In networking, packets are the key foundation for scheduling. There are many different types of packet travelling around network core every day, and they are treated totally different. For example, voice and video packets have higher priority than normal packets. In order to manage and distribute packet effectively, network devices are also use input queue to determine which packet will be transmit first.
First in, first out queue (FIFO)

In this mode, packets are taken out from the queue in the order that they are coming from the queue. Every data is treated the same priority. If a large packet A comes before a small packet B, B still has to wait until A is completely served. If a system treats every packet the same, users can experience the delay in transmitting such as: voice packets.
Weighted fair queue (WFQ)

Weighted fair queue uses the min-max-fair-share algorithm to distribute packet. The min fair-share means the network OS will distribute equally minimum resource for each type of packet. The max fair-share means the network OS will provide more resource for packet that need to transfer large amount of date at that moment, but it will take the resource back after transferring. “Weighted” means the scheduler will assign weight for each type of packet. Base on the weight, it will determine how to put packet into the queue and serve them. Usually, each packet will be weighted base on IP Precedence field from IP header of each packet.

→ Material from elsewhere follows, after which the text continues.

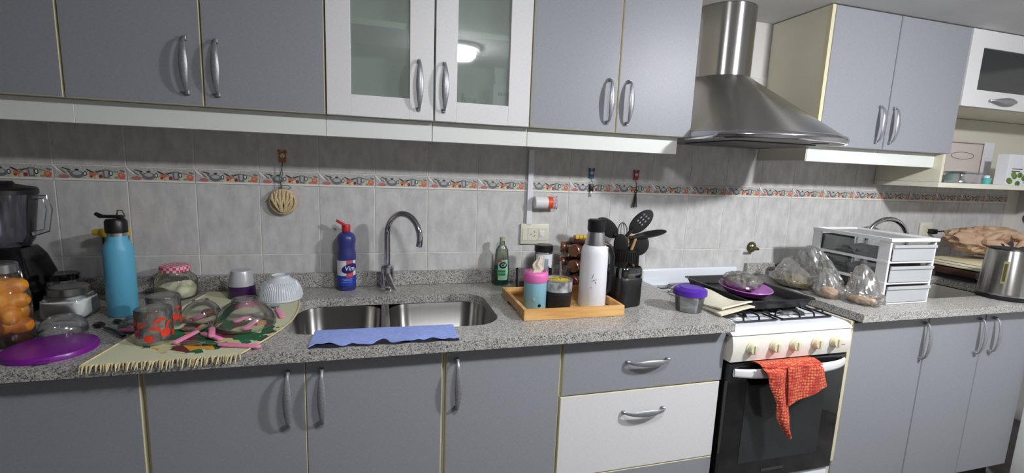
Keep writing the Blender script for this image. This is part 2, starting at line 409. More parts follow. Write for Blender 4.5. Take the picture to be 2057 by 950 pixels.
def border_art(b):
    h = .0486
    b.prism([(0, .0), (.1972, .0), (.1972, .006), (0, .006)], -.0012, .0, 'y', 1)
    # diagonal cutlery, grapes, teapot, tomato, pitcher, lemon and orange
    blob(b, .010, .036, .018, .0034, 1, .0005, 8, -.75); blob(b, .020, .032, .019, .0026, 2, .0007, 8, -.62); blob(b, .034, .037, .014, .0022, 3, .0005, 8, -.3)
    for x, z in ((.018, .013), (.027, .015), (.035, .012), (.023, .009), (.031, .008)): blob(b, x, z, .0056, .0050, 4)
    blob(b, .062, .020, .0195, .0125, 2); blob(b, .062, .024, .0125, .0065, 5, .0009); blob(b, .062, .035, .006, .003, 3)
    blob(b, .042, .027, .012, .003, 2, .0007, 8, -.9); blob(b, .084, .023, .005, .008, 3, .0005); blob(b, .084, .023, .0026, .005, 1, .0008)
    blob(b, .095, .012, .013, .0065, 6); blob(b, .104, .018, .0105, .0100, 7); blob(b, .100, .014, .005, .004, 8, .0009); blob(b, .098, .032, .012, .0024, 3, .0006, 8, -.5); blob(b, .110, .030, .008, .002, 9, .0006, 8, .5)
    blob(b, .117, .013, .008, .006, 6, .0008); blob(b, .126, .015, .006, .0065, 8); blob(b, .122, .031, .011, .0024, 3, .0006, 8, .3); blob(b, .116, .024, .006, .004, 9)
    b.prism([(.134, .009), (.150, .009), (.152, .038), (.131, .038)], -.0006, 0, 'y', 2)
    b.prism([(.138, .014), (.146, .014), (.147, .034), (.137, .034)], -.0009, 0, 'y', 5)
    blob(b, .155, .026, .0055, .009, 3, .0005); blob(b, .155, .026, .0028, .006, 1, .0008)
    blob(b, .166, .014, .0135, .0075, 6, .0006, 12, .3); blob(b, .169, .012, .006, .004, 9, .0008); blob(b, .184, .018, .0108, .0108, 7, .0009); blob(b, .184, .021, .005, .004, 10, .0011)
    blob(b, .188, .034, .009, .003, 2, .0006, 8, -.25); blob(b, .170, .031, .010, .003, 9, .0006, 8, -.3); blob(b, .163, .024, .006, .003, 5, .0007)
bm_ = [noisy('border_ground', (168, 166, 164), (206, 204, 200), (160, 160, 160), .35), mat('border_white', (232, 231, 226), .3), mat('border_grey', (112, 116, 118), .4),
       mat('border_dark', (62, 66, 64), .4), mat('border_pink', (186, 118, 116), .4), mat('border_pale', (176, 180, 180), .35),
       mat('border_cream', (206, 204, 172), .4), mat('border_orange', (206, 112, 84), .4), mat('border_red', (150, 56, 56), .4), mat('border_green', (142, 152, 130), .4), mat('border_light_orange', (226, 150, 120), .4)]
for i in range(-4, 24):
    x = .2*i
    if x+.2 > 4.71: break
    lay('tile', x, ZB-.254-.254, .2512, 'tile')
    lay('tile', x, ZB-.254, .2512, 'tile')
    lay('border_tile', x, ZB, .0486, bm_)
    lay('tile', x, ZB+.0514, .2512, 'tile')
    lay('tile', x, ZB+.0514+.254, .2512, 'tile')

# two ceiling lamps (one is reflected in the glass cupboard door, both streak the hood chimney)
M['shade2'] = mat('lamp_shade_right', (252, 252, 255), .5, emit=LAMP2_STRENGTH)
for (lx, ly, _), sm, q_, lb_ in ((LAMP, 'shade', .85, 'round white flush ceiling lamp, reflected in the right glass cupboard door'), (LAMP2, 'shade2', .6, 'second round ceiling lamp, in front of the right wall cabinets')):
    lamp = T('ceiling_light', lb_, 'lamp', (lx, ly, CEIL))
    MB().lathe([(0, 0), (.13, 0), (.13, -.02), (.0, -.02)], n=32).build('base_ring', 'white_plastic', lamp)
    MB().lathe([(.118*q_, -.02), (.118*q_, -.05), (.10*q_, -.066), (.05*q_, -.075), (0, -.077)], n=32).build('lamp_shade', sm, lamp)

# ================================================================== CABINETS
def handle(parent, p, vertical=True, L=.155, out=.032, wmax=.0080):
    """bow handle with two feet; p = centre on the door face, world"""
    b = MB(); n = 14; vs = []; fs = []
    prof = []
    for i in range(n+1):
        t = -1+2*i/n; o = out*(1-t*t)**.5*.72+out*.28 if abs(t) < 1 else out*.28
        wd = .0028+wmax*(1-abs(t)**1.7)**1.0; prof.append((t*L/2, o, wd))
    K = 8
    for (s_, o, wd) in prof:
        for k in range(K):
            a = 2*pi*k/K; lat = cos(a)*wd; dep = sin(a)*.0038
            q = (lat, -(o+dep), s_) if vertical else (s_, -(o+dep), lat)
            vs.append(q)
    for i in range(n):
        for k in range(K):
            k2 = (k+1) % K; fs.append([i*K+k, i*K+k2, (i+1)*K+k2, (i+1)*K+k])
    fs.append(list(range(K))); fs.append([n*K+k for k in range(K)])
    b.add(vs, fs)
    for s_ in (-1, 1):
        e = s_*(L/2-.004)
        if vertical: b.box(-.005, .005, -.013, -.0, e-.006, e+.006, bev=.0015, seg=1)
        else: b.box(e-.006, e+.006, -.013, -.0, -.005, .005, bev=.0015, seg=1)
    b.v = [tuple(Vector(v)+Vector(p)) for v in b.v]
    return b.build('handle', 'handle', parent, world=True)
def door(root, name, x0, x1, z0, z1, yf, m='grey', th=.018, edge='edge'):
    """slab with a coloured front and cream edging strip"""
    b = MB(); g = .0022
    b.box(x0+g, x1-g, yf+.0012, yf+th, z0, z1, 1, bev=.0006, seg=1)
    b.box(x0+g+.0016, x1-g-.0016, yf, yf+.004, z0+.0016, z1-.0016, 0)
    return b.build(name, [m, edge], root, world=True, smooth=0)
def body(root, x0, x1, yf, z0, z1, yb=-.002, name='body', top=True, shelf=None, lining='inner_white', t=.016, zl=None, zr=None):
    b = MB()
    b.box(x0, x0+t, yf, yb, z0, zl or z1, 0); b.box(x1-t, x1, yf, yb, z0, zr or z1, 0)
    if zl: b.box(x0, x0+t, yf, yf+.03, zl, z1)
    if zr: b.box(x1-t, x1, yf, yf+.03, zr, z1)
    b.box(x0+t, x1-t, yf, yb, z0, z0+t, 0)
    if top: b.box(x0+t, x1-t, yf, yb, z1-t, z1, 0)
    b.box(x0+t, x1-t, yb-.006, yb, z0+t, z1-t, 1)
    o = b.build(name, ['side' if name == 'yel' else 'cream', lining], root, world=True, smooth=0)
    if shelf is not None:
        MB().box(x0+t, x1-t, yf+.02, yb-.006, shelf-.009, shelf+.009).build('shelf', 'cream', root, world=True, smooth=0)
    return o
UZ0, UZ1, UY = 1.521, 2.078, -.30
def wall_cabinet(x0, x1, label, doors, val, group='grey wall cabinets over the counter'):
    r = T('wall_cabinet', label, 'cabinet', ((x0+x1)/2, UY, UZ0), 0)
    body(r, x0+.001, x1-.001, UY+.0185, UZ0, UZ1)
    for a, b_, hs in doors:
        d = door(r, 'door', a, b_, UZ0, UZ1, UY)
        if hs: handle(d, ((b_-.037) if hs > 0 else (a+.040), UY, 1.628))
    if val: MB().box(val[0], val[1], -.262, -.247, 1.456, UZ0-.001, bev=.001, seg=1).build('valance', 'valance', r, world=True, smooth=0)
    return r
wall_cabinet(-.45, .205, 'dark grey wall cabinet door cut off by the left edge of the photo', [(-.45, -.122, 1), (-.122, .205, -1)], (-.45, .205))
wall_cabinet(.206, .861, 'grey two-door wall cabinet left of the glass-door cupboard', [(.206, .535, 1), (.535, .861, -1)], (.205, .856))
rc = wall_cabinet(1.516, 2.163, 'grey two-door wall cabinet between glass-door cupboard and range hood', [(1.516, 1.844, 1), (1.844, 2.163, -1)], (1.521, 2.133))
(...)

Fair allocation = (resource capacity – resource already allocated) / number of packets

Priority queue (PQ)

Priority queue is divided into 4 sub queues with different priorities. Data in each queue are only served when the higher priority queues are empty. If data come into the empty higher priority queue while the network OS is transferring data of lower priority queue, network OS will hold data of the lower priority queue and process data in higher priority queue first. The network OS does not care how long lower priority queues have to wait for their turn because eventually data will finishes each queue from highest to lowest priority first before moving the next queue. Within each queue, data are forwarded based on First-In-First-Out basis.
Custom queue (CQ)

Custom queue is divided into 17 different sub queues. The first queue, queue 0, is reserved for the OS to transmit system data, the other 16 queues are for user-defined data. User can define various important data and assign them into each queue. Each queue has limited size and it will drop all coming data if it reaches that limit. Each queue is serviced based on how much data is served in each queue. If that limit is met, the network OS will hold data of current queue and services the next queue until that queue is empty or it reaches its data limit. If one queue is empty, the iOS will skip that queue and service the next queue.